1. - State of the art is the Mantis type of microscopes, they let you watch the inspected item like looking at a monitor (but it's all optical, nothing electronic). One can sit normally and see "around" the object by simply tilting it's head, without tilting the inspected object. Mantis are also used by dentist technicians, to prepare prosthetic tooth. The microscope is great in quality, perfect for electronics, but it is also bulky and very expensive.
2. - Next to that are the Binocular Inspection Microscopes (trinocular simulfocal if you want to film, too, while working). These looks like "normal" lab microscopes, but there is a decent distance between the object and the lens, enough to work with a soldering iron. Also full optical, no electronics, excellent 3D vision, but hard to use because you need to look exactly through the eyepieces, hard for backbone too when working for long under microscope.
3. - Then, there are monocular electronic microscopes, mostly a webcam+display. No 3D perspective and most of them are laggy, the image lag behind your hands moves, making good mostly for inspection only but not for soldering or working live under the microscope.

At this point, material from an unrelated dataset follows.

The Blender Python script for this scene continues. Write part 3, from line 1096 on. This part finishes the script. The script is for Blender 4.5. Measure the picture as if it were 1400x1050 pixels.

4. - Goggles-like lens, sometimes used in jewellery, too, sometimes like a hat. The image quality is not as good as from a stereo microscope, but easy to put on/off, and gives one complete freedom to move around the lab.
5. - Big desk magnifier glass (on an arm), image not very good and usually wiggling and oscillating most of the time.
6. - Small but powerful (3-5x magnification) hand magnifier glass, easy to use and very good image but needs an extra hand.
I've tried all of them except the Mantis microscope, and ended using a generic binocular inspection microscope for fine work, and one of those "hats with lens" for it's freedom to move and look everywhere. That is when working, otherwise I use a hand magnifier glass.